If your pool is concrete or gunite, read on
A drain and wash ( may as well do a wash while you’re at it) is pool size dependant. A 18 X 36 here, materials included, would run about 400 bucks. Not including fill. The service company will drain down your pool, inspect and possibly replace the hydrostatic valve, acid wash the pool and make any minor repairs that don’t take much time or material. Anything else they’ll charge for.
5/ That depends on what’s available in your area. Your local fire department may do it for either a municipal fee or donation from a hydrant. You may have a water truck deliver it ( around here it’s $140 for about 5,000 gallons) but ask about the companies source water. Some pump out of creeks, some out of quarries ( not bad usually but high in TA) and some from town wells. If you decide to fill by your own garden hose, do yourself a favour.
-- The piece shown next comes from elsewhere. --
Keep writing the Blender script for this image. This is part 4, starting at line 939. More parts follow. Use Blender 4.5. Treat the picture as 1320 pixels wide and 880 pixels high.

Don’t let that hose end touch the side of the pool and don’t let that water stream from the hose go anywhere but right on top of the main drain or deepest part of your pool. The copper end of that hose will stain your pool. The mineral content of your fill water may stain your pool too. If you direct it onto the deepest part of your pool, it will, within minutes, just be hitting the water surface and not your pool. No stain. You just paid a whack of money to get your pool cleaned. Why stain the side of it yourself?
6/ That’s up to your wallet and what you consider good fill water. I had customers get us to fill from their ponds and people who insisted on city water trucks.